Below are some records. Pull every line that contains the word "scene".
====================
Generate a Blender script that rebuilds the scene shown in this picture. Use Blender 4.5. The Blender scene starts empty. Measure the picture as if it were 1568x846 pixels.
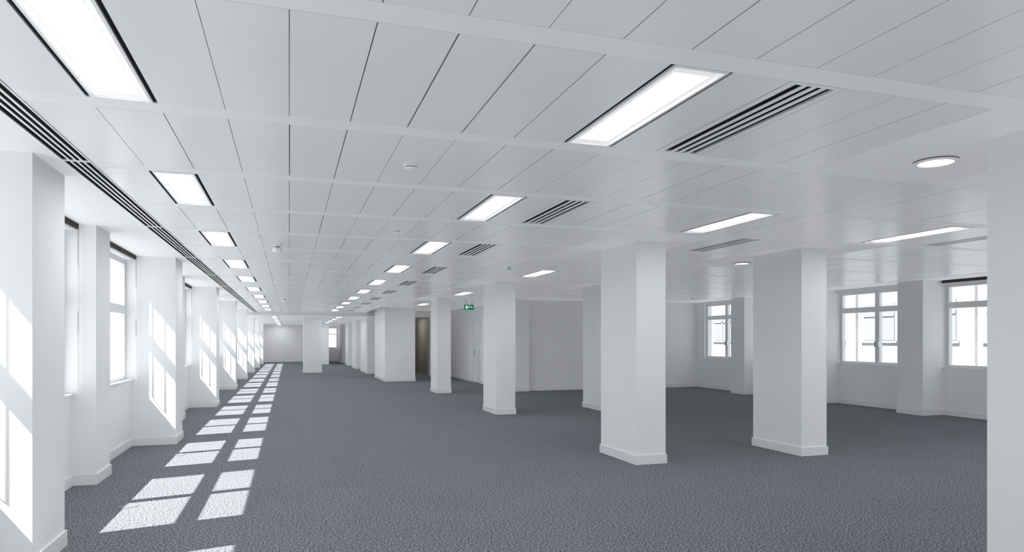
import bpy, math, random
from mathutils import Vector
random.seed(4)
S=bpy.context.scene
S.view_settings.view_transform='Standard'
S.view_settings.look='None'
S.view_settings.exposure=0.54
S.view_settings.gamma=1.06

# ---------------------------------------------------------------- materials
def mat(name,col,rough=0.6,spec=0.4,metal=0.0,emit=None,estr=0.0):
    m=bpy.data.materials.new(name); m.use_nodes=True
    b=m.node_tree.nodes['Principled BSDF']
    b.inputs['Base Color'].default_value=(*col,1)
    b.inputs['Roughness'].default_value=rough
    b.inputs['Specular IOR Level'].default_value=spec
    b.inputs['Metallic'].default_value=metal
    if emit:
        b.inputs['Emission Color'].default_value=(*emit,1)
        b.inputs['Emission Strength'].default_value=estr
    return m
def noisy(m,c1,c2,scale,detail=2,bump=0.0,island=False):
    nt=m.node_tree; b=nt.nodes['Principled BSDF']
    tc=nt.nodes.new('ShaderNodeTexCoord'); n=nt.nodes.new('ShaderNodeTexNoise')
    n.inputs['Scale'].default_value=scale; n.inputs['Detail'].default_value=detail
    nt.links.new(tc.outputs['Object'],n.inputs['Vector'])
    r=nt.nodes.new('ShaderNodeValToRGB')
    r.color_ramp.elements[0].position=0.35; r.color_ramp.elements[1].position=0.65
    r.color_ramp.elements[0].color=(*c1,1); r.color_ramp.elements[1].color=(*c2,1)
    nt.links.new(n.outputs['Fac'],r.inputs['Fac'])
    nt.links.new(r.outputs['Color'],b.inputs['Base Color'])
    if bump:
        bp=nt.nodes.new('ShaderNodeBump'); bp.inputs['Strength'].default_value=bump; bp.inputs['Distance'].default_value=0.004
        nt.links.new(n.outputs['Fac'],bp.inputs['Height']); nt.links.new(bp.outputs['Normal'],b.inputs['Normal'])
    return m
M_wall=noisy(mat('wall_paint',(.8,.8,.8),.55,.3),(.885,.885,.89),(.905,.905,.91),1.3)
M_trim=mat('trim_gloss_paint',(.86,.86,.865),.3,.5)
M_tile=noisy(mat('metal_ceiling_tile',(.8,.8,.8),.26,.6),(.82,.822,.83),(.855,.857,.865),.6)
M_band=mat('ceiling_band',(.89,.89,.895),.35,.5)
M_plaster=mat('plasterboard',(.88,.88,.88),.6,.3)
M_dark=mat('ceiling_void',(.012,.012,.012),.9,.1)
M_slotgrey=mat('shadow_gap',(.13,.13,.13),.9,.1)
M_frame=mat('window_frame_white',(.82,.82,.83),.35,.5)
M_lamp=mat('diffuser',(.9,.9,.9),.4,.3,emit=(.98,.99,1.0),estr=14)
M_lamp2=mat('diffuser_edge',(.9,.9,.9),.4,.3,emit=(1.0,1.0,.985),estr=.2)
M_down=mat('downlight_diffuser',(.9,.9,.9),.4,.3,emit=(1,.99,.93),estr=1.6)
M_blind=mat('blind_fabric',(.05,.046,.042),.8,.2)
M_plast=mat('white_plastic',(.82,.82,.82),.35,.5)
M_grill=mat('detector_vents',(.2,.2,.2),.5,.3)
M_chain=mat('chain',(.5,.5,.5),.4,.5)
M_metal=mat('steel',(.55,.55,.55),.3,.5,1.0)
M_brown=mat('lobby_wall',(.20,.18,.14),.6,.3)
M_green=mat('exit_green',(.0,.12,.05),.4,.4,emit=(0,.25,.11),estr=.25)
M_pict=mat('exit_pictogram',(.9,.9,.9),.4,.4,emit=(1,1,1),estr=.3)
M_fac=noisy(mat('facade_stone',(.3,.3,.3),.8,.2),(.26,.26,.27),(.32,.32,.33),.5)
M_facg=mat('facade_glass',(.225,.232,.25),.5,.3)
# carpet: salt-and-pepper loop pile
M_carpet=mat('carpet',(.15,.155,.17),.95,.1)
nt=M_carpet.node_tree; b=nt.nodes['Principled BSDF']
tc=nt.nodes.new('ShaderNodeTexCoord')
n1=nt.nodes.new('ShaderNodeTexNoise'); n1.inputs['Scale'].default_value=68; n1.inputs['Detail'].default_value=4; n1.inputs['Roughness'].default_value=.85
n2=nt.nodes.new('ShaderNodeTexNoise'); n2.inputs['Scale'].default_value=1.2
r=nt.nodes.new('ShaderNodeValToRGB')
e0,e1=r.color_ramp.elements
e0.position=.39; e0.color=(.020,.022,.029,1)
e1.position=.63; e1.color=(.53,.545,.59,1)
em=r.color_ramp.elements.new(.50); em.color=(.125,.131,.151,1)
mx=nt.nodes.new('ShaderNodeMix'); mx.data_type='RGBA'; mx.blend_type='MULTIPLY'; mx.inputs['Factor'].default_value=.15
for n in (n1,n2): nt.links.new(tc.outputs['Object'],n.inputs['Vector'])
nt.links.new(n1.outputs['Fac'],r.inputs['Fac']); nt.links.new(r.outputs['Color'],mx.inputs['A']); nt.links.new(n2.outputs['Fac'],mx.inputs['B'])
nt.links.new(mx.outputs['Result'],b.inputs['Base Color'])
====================
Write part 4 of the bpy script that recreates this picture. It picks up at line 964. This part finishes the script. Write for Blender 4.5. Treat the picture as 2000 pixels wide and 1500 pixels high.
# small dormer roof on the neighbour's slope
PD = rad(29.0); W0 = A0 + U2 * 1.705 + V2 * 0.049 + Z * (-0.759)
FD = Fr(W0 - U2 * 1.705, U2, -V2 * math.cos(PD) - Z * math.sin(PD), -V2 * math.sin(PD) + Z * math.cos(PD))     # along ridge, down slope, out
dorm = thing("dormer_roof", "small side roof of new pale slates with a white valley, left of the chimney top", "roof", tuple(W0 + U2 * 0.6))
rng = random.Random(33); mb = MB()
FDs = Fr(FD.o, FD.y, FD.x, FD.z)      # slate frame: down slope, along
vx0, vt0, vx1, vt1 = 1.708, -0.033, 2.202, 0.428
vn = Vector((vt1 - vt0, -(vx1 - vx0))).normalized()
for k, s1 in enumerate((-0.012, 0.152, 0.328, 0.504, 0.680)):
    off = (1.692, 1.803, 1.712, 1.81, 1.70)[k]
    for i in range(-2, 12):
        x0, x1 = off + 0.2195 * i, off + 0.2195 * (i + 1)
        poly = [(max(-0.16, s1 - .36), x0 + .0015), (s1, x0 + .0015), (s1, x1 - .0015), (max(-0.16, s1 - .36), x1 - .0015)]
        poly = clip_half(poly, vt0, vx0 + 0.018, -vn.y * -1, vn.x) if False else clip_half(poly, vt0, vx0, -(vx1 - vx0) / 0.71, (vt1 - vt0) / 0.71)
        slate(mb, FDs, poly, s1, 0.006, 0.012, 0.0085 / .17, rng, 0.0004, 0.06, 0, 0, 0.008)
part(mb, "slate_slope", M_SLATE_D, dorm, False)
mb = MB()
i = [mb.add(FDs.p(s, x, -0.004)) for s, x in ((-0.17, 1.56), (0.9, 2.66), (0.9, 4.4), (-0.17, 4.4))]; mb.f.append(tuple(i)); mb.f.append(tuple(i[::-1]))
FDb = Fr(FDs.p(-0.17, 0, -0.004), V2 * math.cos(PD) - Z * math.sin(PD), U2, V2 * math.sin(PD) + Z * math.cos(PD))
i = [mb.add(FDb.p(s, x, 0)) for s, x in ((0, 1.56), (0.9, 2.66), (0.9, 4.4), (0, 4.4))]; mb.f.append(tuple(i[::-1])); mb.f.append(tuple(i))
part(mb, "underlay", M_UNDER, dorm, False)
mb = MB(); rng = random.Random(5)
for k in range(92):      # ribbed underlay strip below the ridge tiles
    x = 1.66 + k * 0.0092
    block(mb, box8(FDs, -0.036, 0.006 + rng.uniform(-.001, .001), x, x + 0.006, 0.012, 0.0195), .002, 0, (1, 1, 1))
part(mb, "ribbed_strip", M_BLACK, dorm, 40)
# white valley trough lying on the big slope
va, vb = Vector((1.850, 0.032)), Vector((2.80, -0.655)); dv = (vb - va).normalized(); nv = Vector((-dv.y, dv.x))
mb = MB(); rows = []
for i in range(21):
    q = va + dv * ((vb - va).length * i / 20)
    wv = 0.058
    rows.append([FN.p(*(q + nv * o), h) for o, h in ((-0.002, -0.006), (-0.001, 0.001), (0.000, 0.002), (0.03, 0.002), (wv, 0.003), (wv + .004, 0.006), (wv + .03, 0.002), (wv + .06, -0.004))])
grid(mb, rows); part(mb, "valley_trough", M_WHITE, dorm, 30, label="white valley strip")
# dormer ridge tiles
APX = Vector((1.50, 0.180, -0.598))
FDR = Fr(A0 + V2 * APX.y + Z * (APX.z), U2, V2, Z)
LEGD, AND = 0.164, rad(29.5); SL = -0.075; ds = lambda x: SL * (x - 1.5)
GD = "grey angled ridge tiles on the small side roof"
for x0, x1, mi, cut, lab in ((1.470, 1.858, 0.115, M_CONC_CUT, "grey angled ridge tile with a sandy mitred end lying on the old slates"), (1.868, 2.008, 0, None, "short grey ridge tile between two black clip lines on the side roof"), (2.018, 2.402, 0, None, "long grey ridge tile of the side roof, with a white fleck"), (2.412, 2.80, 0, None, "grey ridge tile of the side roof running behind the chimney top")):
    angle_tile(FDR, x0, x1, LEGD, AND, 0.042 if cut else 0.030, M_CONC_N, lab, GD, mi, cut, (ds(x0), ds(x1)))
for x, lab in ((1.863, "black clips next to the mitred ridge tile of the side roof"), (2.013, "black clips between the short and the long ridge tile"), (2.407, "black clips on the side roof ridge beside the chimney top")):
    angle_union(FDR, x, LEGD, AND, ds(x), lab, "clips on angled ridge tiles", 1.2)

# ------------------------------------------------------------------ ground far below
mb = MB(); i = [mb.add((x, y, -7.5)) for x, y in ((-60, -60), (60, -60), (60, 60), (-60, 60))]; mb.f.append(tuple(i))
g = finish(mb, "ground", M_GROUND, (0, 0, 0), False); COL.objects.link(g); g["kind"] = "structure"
====================
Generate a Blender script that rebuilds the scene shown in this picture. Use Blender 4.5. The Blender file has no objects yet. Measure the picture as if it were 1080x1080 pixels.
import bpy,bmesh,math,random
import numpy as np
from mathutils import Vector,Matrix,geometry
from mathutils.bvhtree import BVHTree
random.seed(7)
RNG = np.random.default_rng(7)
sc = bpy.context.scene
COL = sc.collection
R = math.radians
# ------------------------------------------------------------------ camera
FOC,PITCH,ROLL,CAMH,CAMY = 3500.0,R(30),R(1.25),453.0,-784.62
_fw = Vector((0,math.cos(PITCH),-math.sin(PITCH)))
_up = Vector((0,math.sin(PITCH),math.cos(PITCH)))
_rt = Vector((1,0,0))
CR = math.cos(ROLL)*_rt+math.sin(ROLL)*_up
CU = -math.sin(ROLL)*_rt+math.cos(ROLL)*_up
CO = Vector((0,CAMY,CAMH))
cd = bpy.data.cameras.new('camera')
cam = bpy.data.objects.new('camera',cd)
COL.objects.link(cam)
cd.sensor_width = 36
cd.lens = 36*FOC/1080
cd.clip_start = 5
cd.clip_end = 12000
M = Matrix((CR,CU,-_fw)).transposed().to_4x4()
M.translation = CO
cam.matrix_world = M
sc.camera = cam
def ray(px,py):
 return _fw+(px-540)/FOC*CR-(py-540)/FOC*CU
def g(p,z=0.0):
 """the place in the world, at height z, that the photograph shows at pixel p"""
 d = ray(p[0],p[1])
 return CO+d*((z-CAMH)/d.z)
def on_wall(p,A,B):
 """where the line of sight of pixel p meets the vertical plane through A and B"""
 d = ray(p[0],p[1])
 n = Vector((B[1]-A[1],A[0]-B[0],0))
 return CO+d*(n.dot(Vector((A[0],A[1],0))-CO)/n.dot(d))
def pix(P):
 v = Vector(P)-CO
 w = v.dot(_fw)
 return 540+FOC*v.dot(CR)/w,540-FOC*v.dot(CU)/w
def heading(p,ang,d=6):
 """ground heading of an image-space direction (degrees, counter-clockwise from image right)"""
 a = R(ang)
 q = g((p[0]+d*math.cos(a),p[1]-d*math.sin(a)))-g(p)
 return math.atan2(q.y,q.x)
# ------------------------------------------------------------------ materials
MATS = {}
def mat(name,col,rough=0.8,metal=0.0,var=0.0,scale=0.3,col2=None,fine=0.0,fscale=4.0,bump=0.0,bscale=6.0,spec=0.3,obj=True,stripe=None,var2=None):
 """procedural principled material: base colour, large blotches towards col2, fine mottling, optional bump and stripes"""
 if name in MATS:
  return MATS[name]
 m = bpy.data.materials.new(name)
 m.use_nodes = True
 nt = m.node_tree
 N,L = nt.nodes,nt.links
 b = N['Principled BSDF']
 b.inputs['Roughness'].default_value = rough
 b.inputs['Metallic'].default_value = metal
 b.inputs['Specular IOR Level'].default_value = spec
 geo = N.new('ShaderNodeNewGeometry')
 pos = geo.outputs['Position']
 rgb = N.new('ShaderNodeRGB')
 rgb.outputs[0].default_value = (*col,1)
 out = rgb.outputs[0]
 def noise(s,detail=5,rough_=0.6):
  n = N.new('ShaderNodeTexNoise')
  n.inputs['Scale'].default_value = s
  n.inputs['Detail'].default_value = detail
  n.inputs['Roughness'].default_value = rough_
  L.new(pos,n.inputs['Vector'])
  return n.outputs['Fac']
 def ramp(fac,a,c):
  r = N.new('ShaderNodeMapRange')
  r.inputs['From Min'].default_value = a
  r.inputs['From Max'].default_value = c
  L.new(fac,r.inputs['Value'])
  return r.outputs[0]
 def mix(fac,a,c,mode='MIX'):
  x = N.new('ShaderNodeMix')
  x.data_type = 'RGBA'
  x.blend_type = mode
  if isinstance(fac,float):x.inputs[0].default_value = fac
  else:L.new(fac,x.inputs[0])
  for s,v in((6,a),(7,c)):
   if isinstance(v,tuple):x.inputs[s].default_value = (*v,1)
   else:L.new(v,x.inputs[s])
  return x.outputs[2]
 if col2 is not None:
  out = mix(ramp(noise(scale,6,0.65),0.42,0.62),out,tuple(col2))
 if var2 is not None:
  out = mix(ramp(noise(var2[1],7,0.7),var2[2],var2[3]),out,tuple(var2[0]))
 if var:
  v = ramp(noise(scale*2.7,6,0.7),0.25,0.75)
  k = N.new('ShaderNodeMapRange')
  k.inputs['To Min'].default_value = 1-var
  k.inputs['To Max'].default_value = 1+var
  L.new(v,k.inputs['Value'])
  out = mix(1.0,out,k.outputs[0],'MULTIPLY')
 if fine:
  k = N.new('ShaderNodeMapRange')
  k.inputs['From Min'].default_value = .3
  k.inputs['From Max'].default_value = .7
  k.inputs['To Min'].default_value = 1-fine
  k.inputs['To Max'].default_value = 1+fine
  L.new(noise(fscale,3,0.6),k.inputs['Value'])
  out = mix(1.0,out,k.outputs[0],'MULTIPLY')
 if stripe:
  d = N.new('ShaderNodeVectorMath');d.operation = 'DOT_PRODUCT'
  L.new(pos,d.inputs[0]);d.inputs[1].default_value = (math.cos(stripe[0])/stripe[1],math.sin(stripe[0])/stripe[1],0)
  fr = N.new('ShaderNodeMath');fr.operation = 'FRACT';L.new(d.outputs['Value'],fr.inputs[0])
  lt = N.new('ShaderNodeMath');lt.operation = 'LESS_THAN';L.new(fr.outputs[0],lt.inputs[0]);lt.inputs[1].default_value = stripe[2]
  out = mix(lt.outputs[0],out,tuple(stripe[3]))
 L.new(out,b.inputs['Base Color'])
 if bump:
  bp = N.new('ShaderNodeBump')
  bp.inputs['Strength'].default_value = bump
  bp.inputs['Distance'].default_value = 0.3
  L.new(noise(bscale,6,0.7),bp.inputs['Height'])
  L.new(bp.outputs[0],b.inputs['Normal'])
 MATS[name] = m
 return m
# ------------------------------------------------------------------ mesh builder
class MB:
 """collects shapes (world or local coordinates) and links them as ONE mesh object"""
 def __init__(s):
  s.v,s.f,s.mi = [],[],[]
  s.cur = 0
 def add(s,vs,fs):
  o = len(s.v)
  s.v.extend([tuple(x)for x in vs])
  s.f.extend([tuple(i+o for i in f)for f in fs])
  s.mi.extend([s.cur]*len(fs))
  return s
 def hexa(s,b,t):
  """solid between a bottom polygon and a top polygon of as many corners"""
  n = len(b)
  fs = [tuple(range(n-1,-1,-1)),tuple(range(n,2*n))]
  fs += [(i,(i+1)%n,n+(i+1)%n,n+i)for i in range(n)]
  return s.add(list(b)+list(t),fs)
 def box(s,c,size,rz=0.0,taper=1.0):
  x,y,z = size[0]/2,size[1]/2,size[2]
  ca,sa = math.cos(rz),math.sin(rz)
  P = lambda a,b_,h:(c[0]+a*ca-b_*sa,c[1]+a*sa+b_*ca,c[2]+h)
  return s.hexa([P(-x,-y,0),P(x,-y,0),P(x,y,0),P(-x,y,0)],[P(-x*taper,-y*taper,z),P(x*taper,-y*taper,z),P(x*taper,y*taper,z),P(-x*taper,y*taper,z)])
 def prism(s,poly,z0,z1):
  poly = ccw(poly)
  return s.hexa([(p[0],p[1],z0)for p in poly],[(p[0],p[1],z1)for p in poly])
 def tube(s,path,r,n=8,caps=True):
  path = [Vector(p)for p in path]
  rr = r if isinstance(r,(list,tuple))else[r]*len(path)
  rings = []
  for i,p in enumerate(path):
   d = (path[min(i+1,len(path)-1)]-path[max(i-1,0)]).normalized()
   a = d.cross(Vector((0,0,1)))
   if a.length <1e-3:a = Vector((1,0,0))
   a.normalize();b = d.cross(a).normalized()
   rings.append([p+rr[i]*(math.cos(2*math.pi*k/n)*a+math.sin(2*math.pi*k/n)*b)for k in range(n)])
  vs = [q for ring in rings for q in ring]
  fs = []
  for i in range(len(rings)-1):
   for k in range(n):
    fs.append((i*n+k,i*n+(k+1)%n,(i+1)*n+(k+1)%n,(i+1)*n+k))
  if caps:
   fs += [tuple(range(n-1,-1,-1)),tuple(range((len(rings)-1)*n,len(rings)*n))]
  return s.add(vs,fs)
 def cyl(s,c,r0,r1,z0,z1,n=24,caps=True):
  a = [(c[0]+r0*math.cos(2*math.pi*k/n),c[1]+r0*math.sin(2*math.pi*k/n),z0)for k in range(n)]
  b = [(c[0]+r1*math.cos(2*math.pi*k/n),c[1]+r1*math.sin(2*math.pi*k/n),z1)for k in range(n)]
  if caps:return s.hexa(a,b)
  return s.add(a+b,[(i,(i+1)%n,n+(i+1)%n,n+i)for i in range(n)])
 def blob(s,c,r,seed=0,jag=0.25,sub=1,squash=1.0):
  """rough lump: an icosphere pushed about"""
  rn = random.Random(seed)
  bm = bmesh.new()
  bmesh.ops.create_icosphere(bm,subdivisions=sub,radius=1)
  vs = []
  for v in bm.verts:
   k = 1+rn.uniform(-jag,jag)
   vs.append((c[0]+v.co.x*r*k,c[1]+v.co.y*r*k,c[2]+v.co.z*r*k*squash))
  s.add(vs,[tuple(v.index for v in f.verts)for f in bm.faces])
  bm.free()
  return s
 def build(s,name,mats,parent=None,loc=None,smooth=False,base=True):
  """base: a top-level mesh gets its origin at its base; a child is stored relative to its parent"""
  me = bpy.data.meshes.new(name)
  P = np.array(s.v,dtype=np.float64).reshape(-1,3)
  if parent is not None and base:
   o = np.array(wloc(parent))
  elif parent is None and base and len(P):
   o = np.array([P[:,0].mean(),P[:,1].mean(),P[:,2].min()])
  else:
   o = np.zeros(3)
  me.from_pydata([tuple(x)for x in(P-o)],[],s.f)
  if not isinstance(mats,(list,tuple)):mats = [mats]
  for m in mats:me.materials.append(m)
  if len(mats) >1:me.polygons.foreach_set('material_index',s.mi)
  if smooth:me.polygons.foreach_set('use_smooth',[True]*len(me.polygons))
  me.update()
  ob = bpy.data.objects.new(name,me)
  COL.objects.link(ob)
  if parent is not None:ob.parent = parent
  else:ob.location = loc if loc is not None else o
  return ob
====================
> Task response
Generate a Blender script that rebuilds the scene shown in this picture. Use Blender 4.5. The Blender scene starts empty. Measure the picture as if it were 1568x846 pixels.
S=bpy.context.scene
Generate a Blender script that rebuilds the scene shown in this picture. Use Blender 4.5. The Blender file has no objects yet. Measure the picture as if it were 1080x1080 pixels.
sc = bpy.context.scene